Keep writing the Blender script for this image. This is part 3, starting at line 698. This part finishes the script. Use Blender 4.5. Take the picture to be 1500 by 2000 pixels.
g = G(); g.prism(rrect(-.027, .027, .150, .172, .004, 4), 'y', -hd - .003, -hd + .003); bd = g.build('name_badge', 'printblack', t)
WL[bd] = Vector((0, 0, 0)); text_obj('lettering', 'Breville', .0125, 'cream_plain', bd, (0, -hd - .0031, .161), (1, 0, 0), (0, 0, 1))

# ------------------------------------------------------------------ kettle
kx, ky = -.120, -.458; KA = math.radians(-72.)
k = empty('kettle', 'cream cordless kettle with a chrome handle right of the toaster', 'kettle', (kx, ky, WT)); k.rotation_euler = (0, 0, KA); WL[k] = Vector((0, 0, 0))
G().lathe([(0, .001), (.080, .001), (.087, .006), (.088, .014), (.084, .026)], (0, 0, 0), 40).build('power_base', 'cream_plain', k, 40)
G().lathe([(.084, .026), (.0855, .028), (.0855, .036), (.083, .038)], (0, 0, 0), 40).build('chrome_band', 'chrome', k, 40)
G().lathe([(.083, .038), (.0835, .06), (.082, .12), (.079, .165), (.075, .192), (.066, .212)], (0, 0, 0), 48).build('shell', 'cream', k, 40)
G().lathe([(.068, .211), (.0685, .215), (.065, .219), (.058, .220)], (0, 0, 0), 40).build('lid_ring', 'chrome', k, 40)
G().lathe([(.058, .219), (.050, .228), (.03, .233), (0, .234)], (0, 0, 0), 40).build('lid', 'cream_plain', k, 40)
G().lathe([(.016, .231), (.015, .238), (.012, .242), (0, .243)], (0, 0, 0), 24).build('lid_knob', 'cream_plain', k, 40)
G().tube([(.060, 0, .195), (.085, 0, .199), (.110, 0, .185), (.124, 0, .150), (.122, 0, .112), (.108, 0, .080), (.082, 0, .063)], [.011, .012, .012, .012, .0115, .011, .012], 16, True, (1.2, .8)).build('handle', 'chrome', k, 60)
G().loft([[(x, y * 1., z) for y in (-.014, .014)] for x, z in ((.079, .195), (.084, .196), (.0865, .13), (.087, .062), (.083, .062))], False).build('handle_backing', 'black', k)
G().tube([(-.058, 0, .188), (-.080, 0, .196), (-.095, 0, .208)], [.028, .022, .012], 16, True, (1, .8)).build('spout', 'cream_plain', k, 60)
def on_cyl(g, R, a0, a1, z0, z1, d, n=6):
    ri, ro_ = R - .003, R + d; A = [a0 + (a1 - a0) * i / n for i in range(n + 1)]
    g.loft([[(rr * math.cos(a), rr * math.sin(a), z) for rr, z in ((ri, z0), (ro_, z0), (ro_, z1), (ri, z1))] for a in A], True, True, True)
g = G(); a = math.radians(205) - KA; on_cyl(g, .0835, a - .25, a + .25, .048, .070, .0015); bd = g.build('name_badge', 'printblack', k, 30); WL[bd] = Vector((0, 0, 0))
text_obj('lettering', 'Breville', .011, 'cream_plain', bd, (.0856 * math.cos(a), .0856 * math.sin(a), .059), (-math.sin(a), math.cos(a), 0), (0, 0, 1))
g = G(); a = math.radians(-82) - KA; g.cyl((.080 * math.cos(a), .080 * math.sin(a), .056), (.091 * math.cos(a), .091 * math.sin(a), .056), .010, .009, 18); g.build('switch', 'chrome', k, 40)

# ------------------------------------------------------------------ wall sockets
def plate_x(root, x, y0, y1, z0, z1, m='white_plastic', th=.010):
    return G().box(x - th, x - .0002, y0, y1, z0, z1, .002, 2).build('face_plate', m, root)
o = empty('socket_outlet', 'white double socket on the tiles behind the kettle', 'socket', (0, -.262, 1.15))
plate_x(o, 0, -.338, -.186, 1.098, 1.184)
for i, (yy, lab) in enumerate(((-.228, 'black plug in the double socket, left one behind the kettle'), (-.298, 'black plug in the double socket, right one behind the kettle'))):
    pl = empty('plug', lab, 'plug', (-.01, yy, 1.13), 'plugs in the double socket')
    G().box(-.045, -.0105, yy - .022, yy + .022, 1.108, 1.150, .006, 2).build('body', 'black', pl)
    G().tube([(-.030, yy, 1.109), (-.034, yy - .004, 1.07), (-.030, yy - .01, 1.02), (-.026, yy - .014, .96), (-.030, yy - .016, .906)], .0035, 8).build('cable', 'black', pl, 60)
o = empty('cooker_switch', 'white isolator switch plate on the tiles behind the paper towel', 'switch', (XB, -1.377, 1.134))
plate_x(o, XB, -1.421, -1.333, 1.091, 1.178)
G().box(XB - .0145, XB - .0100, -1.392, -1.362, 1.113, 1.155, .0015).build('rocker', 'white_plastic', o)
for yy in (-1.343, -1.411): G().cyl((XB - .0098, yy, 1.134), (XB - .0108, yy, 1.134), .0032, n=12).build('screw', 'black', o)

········

WHAT YOU ARE ASKED TO DO: Extract the full listing above without alteration.

FULL RESPONSE:
Keep writing the Blender script for this image. This is part 3, starting at line 698. This part finishes the script. Use Blender 4.5. Take the picture to be 1500 by 2000 pixels.
g = G(); g.prism(rrect(-.027, .027, .150, .172, .004, 4), 'y', -hd - .003, -hd + .003); bd = g.build('name_badge', 'printblack', t)
WL[bd] = Vector((0, 0, 0)); text_obj('lettering', 'Breville', .0125, 'cream_plain', bd, (0, -hd - .0031, .161), (1, 0, 0), (0, 0, 1))

# ------------------------------------------------------------------ kettle
kx, ky = -.120, -.458; KA = math.radians(-72.)
k = empty('kettle', 'cream cordless kettle with a chrome handle right of the toaster', 'kettle', (kx, ky, WT)); k.rotation_euler = (0, 0, KA); WL[k] = Vector((0, 0, 0))
G().lathe([(0, .001), (.080, .001), (.087, .006), (.088, .014), (.084, .026)], (0, 0, 0), 40).build('power_base', 'cream_plain', k, 40)
G().lathe([(.084, .026), (.0855, .028), (.0855, .036), (.083, .038)], (0, 0, 0), 40).build('chrome_band', 'chrome', k, 40)
G().lathe([(.083, .038), (.0835, .06), (.082, .12), (.079, .165), (.075, .192), (.066, .212)], (0, 0, 0), 48).build('shell', 'cream', k, 40)
G().lathe([(.068, .211), (.0685, .215), (.065, .219), (.058, .220)], (0, 0, 0), 40).build('lid_ring', 'chrome', k, 40)
G().lathe([(.058, .219), (.050, .228), (.03, .233), (0, .234)], (0, 0, 0), 40).build('lid', 'cream_plain', k, 40)
G().lathe([(.016, .231), (.015, .238), (.012, .242), (0, .243)], (0, 0, 0), 24).build('lid_knob', 'cream_plain', k, 40)
G().tube([(.060, 0, .195), (.085, 0, .199), (.110, 0, .185), (.124, 0, .150), (.122, 0, .112), (.108, 0, .080), (.082, 0, .063)], [.011, .012, .012, .012, .0115, .011, .012], 16, True, (1.2, .8)).build('handle', 'chrome', k, 60)
G().loft([[(x, y * 1., z) for y in (-.014, .014)] for x, z in ((.079, .195), (.084, .196), (.0865, .13), (.087, .062), (.083, .062))], False).build('handle_backing', 'black', k)
G().tube([(-.058, 0, .188), (-.080, 0, .196), (-.095, 0, .208)], [.028, .022, .012], 16, True, (1, .8)).build('spout', 'cream_plain', k, 60)
def on_cyl(g, R, a0, a1, z0, z1, d, n=6):
    ri, ro_ = R - .003, R + d; A = [a0 + (a1 - a0) * i / n for i in range(n + 1)]
    g.loft([[(rr * math.cos(a), rr * math.sin(a), z) for rr, z in ((ri, z0), (ro_, z0), (ro_, z1), (ri, z1))] for a in A], True, True, True)
g = G(); a = math.radians(205) - KA; on_cyl(g, .0835, a - .25, a + .25, .048, .070, .0015); bd = g.build('name_badge', 'printblack', k, 30); WL[bd] = Vector((0, 0, 0))
text_obj('lettering', 'Breville', .011, 'cream_plain', bd, (.0856 * math.cos(a), .0856 * math.sin(a), .059), (-math.sin(a), math.cos(a), 0), (0, 0, 1))
g = G(); a = math.radians(-82) - KA; g.cyl((.080 * math.cos(a), .080 * math.sin(a), .056), (.091 * math.cos(a), .091 * math.sin(a), .056), .010, .009, 18); g.build('switch', 'chrome', k, 40)

# ------------------------------------------------------------------ wall sockets
def plate_x(root, x, y0, y1, z0, z1, m='white_plastic', th=.010):
    return G().box(x - th, x - .0002, y0, y1, z0, z1, .002, 2).build('face_plate', m, root)
o = empty('socket_outlet', 'white double socket on the tiles behind the kettle', 'socket', (0, -.262, 1.15))
plate_x(o, 0, -.338, -.186, 1.098, 1.184)
for i, (yy, lab) in enumerate(((-.228, 'black plug in the double socket, left one behind the kettle'), (-.298, 'black plug in the double socket, right one behind the kettle'))):
    pl = empty('plug', lab, 'plug', (-.01, yy, 1.13), 'plugs in the double socket')
    G().box(-.045, -.0105, yy - .022, yy + .022, 1.108, 1.150, .006, 2).build('body', 'black', pl)
    G().tube([(-.030, yy, 1.109), (-.034, yy - .004, 1.07), (-.030, yy - .01, 1.02), (-.026, yy - .014, .96), (-.030, yy - .016, .906)], .0035, 8).build('cable', 'black', pl, 60)
o = empty('cooker_switch', 'white isolator switch plate on the tiles behind the paper towel', 'switch', (XB, -1.377, 1.134))
plate_x(o, XB, -1.421, -1.333, 1.091, 1.178)
G().box(XB - .0145, XB - .0100, -1.392, -1.362, 1.113, 1.155, .0015).build('rocker', 'white_plastic', o)
for yy in (-1.343, -1.411): G().cyl((XB - .0098, yy, 1.134), (XB - .0108, yy, 1.134), .0032, n=12).build('screw', 'black', o)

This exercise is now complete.